Saturday, October 18, 2014

Notes From Detroit

I have been traveling and I am still digesting my time in Detroit. I am not unused to seeing areas that are a bit on the downside. But the scale and the demographic and economic realities of Detroit are still taking awhile to settle in. The thing to keep in mind about Detroit is that its population has declined to approximately 36% of its peak population of 1.8 million in 1950 to less than 700,000 today with a drop of over 200,000 since 2009.
So some notes mostly in pictures. I'll put up some positive stuff later.

A pioneer spirit despite being on the same street as the homes shown in the first picture

Empty buildings and lots and note the gutted street lights

Scrapping buildings can be hazardous

Th famous and sad Michigan Central Station building

Central Station from a different angle

The Book Tower on the left has been completely vacant since 2009

Pedestrian overpass from parking garage to the Book Tower

Geese on an urban street. Grass area was formerly home sites now long gone

Fairly typical scenes in many neighborhoods


Quiet open space area was formerly all urban density homes

A street that has lost all its homes

The nearby arterial street has lost all its shops but not the buildings

Boarded up but still in good shape
Typical listings for homes like this one were between $5,000 and $15,000 and seemed to be mostly dependent on the condition of the neighboring homes

Truck garden and green house on what had been a fully urban street

The level of abandonment is not captured above. There were miles of streets with far more burned out or vacant homes and apartments throughout multiple neighborhoods.

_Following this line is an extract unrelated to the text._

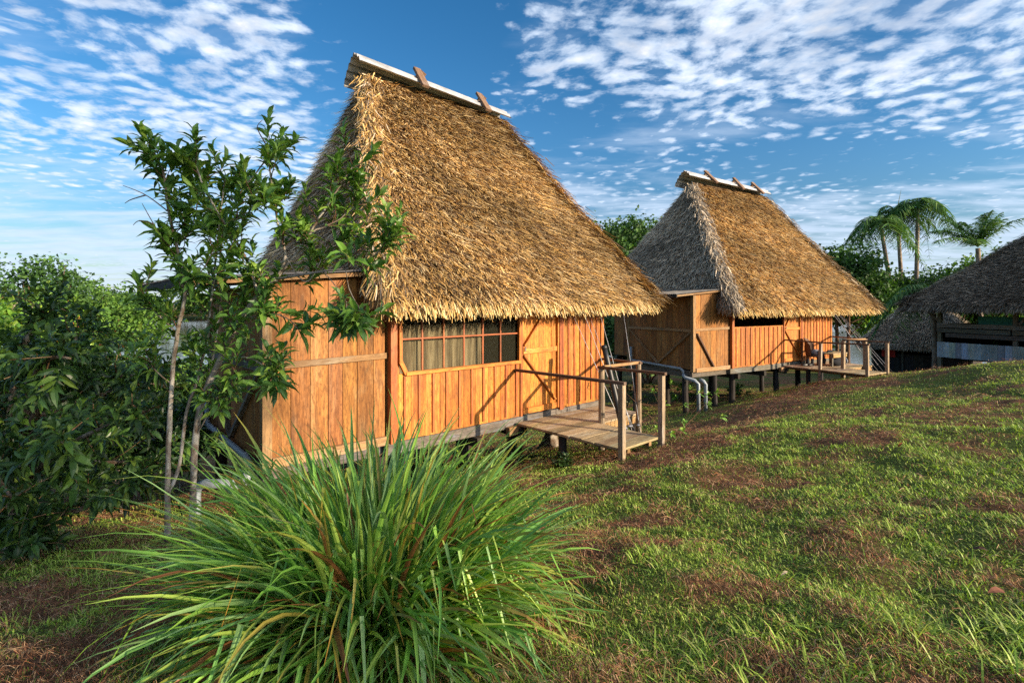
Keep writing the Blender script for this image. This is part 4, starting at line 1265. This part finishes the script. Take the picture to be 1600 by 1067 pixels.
def palm(name, label, px, Y, crown_y, H_base, nfr, L, droop, leafl, tr, lean=(0, 0), group=None, el=(-.3, 1.2), spear=False, nl=34):
    x = (px - 800) / 800 * Y
    zc = CZ - (crown_y - 475) / 800 * Y
    z0 = max(gzf(x, Y), -5.8)
    t = thing(name, label, 'palm', (x + lean[0], Y + lean[1], z0), 0, group)
    top = np.array([-lean[0], -lean[1], zc - z0])
    if H_base:
        P_ = smooth_path([(0, 0, -.3), top * .5 + np.array([.15, 0, 0]), top], 14)
        MB().tube(P_, np.linspace(tr * 1.25, tr * .8, 14), 9, (1, 1, 1), .02).build('trunk', M['palmtrunk'], t, smooth=True)
    mb = MB()
    for i in range(nfr):
        frond(mb, top + np.array([0, 0, .1]), i * 2.4 + rng.uniform(0, .5), rng.uniform(*el), L * rng.uniform(.8, 1.1), droop * rng.uniform(.8, 1.25), leafl, nl, PALMP)
    if spear:
        mb.tube([top, top + [.1, 0, 1.2], top + [.35, 0, 2.4]], [.04, .03, .008], 5, (.1, .13, .05))
    mb.build('crown', M['farleaf'], t)
    return t
PG = 'three tall palms standing together behind the small hut'
palm('feather_palm', 'leftmost of three tall palms, its grey stem leaning', 1376, 44, 352, 1, 23, 3.5, 1.25, 1.15, .17, (1.6, 0), PG, (.0, 1.25))
palm('feather_palm', 'middle one of three tall palms with an upright bare spear', 1402, 46, 338, 1, 17, 3.2, 1.1, 1.1, .17, (.5, 0), PG, (.1, 1.3), True)
palm('feather_palm', 'rightmost of three tall palms with a straight pale stem', 1434, 45, 326, 1, 24, 3.7, 1.2, 1.15, .17, (-.6, 0), PG, (.0, 1.25))
palm('coconut_palm', 'coconut palm fanning its fronds above the dark hut roof', 1528, 36, 388, 1, 22, 4.0, .35, 1.0, .17, (0, 0), None, (.25, 1.45), False, 40)
palm('coconut_palm', 'low palm drooping its fronds over the left corner of the dark hut', 1452, 28.2, 456, 1, 15, 3.2, 1.1, .75, .15, (.6, .3), None, (-.1, .8), False, 38)

# ------------------------------------------------------------------ the dark hut at the right edge
DK = np.concatenate([THATCH_GREY * .62, THATCH_GREY[[1, 4]] * .8])
H3 = thing('dark_thatched_hut', 'dark thatched hut with bluish white plank skirt at the right edge', 'hut', (16.6 * 1.3, 20.0 * 1.3, CZ + 1.3 * (-.15 - CZ)), math.atan2(-.944, .33))
H3.scale = (1.3, 1.3, 1.3)
# local: x along the wall towards the camera, y away to the right
mb = hip_roof((1.9, 3.3, 2.9, 5.25), (-.75, 6.0, -.85, 6.6, 2.30), {'front': 34000, 'left': 15000, 'right': 4000, 'back': 4000},
              {'front': DK, 'left': DK, 'right': DK, 'back': DK, 'hip': DK, 'fringe': DK}, scale=.9, widths=(.007, .016), lens=(.12, .30))
mb.build('roof', M['thatch'], H3)
MB().tube([(1.6, 2.9, 5.35), (2.5, 2.9, 5.40), (3.6, 2.9, 5.35)], [.22, .24, .22], 8, (.07, .06, .05), .05).build('ridge', M['thatch'], H3)
mb = MB(); planks_x(mb, 0, 5.2, 0, .03, .22, .80, .21); mb.build('plank_skirt', M['whitewood'], H3)
mb = MB()
for (z, a0, a1) in ((1.08, .3, 5.2), (1.26, 0, 2.3), (1.27, 2.35, 5.2), (1.45, 0, 5.2)):
    mb.box((a0, -.01 - z * .01, z - .08), (a1, .03 - z * .01, z + .075))
mb.build('wall_board', M['grey'], H3)
for x in (.05, 2.4, 4.8, 5.1):
    MB().box((x - .06, .04, -.5), (x + .06, .16, 2.75), 1.0).build('post', M['grey'], H3)
MB().beam((.1, .1, 1.5), (-.5, -.1, 2.2), .06, .07).build('strut', M['grey'], H3)
MB().beam((2.5, .1, 1.55), (3.1, -.1, 2.3), .06, .07).build('strut', M['grey'], H3)
MB().box((1.25, .2, 1.4), (4.0, .215, 1.82)).build('hanging_net', M['green_net'], H3)
mb = MB(); mb.box((0, .2, .15), (5.2, 5.8, .2)); mb.build('floor', M['dark'], H3)
mb = MB(); planks_x(mb, 0, 5.2, 5.8, 5.84, .2, 2.8, .25); mb.build('back_wall', M['dark'], H3)
mb = MB(); planks_y(mb, -.03, 0, .17, 5.8, .2, 1.5, .25); mb.build('side_wall', M['dark'], H3)
mb = MB(); planks_y(mb, 5.2, 5.24, .17, 5.8, .2, 2.8, .25); mb.build('side_wall', M['dark'], H3)

# small grey hut between
H4 = thing('small_thatched_hut', 'small grey thatched hut half hidden behind the second porch', 'hut', (23.2, 33.0, -2.15), R(-48))
mb = hip_roof((1.9, 2.9, 2.0, 4.85), (-.6, 5.4, -.6, 4.6, 1.80), {'front': 12000, 'left': 9000, 'right': 2000, 'back': 2000},
              {k: THATCH_GREY * 1.25 for k in ('front', 'left', 'right', 'back', 'hip', 'fringe')}, scale=.7, widths=(.014, .026), lens=(.14, .30))
mb.build('roof', M['thatch'], H4)
ridge_sheet(1.5, 3.3, 2.0, 5.0, 5.0).build('ridge_cap', M['pvc'], H4)
mb = MB()
planks_x(mb, 0, 4.8, 0, .04, 0, 1.15, .24); planks_y(mb, -.04, 0, .05, 4, 0, 1.9, .24); planks_x(mb, 0, 4.8, 4, 4.04, 0, 1.9, .24); planks_y(mb, 4.8, 4.84, 0.05, 4, 0, 1.9, .24)
mb.build('wall', M['dark'], H4)
for x in (.04, 1.6, 3.2, 4.76):
    MB().box((x - .05, -.06, -.6), (x + .05, -.005, 2.0)).build('post', M['grey'], H4)
c4 = thing('red_laundry', 'red cloth hanging on the small grey hut', 'cloth', (23.2, 33.0, -2.15), R(-48))
mb = MB()
xs = np.linspace(.55, 1.25, 12)
P_ = np.stack([np.stack([xs, -.12 + .03 * np.sin(xs * 18), np.full_like(xs, z)], -1) for z in (1.55, 1.2, .95)], 0)
I = np.arange(36).reshape(3, 12)
mb.add(P_.reshape(-1, 3), np.stack([I[:-1, :-1], I[:-1, 1:], I[1:, 1:], I[1:, :-1]], -1).reshape(-1, 4))
q = mb.build('drape', M['red_cloth'], c4)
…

Planning challenges markedly different than the  planning challenges facing most Washington State cities. Where Washington State's Growth Management Act requires planning costs of infrastructure for growing population, Detroit is now having to consider the cost of maintaining urban level services to areas that have been and are continuing to go through negative growth. A difficult challenge as tax base declines. There are some lessons here - just hard to think through.   

1 comment:

lance sjogren said...

We have been living in an era of population and economic growth. That leads us to the illusion that is the normal state of affairs. Especially if we happen to have the good fortune to live our entire lifetime during such a growth phase. Detroit is a sobering reminder that just as surely as night follows day, rising civilizations eventually fall. And hopefully, leave a seed behind to be reborn.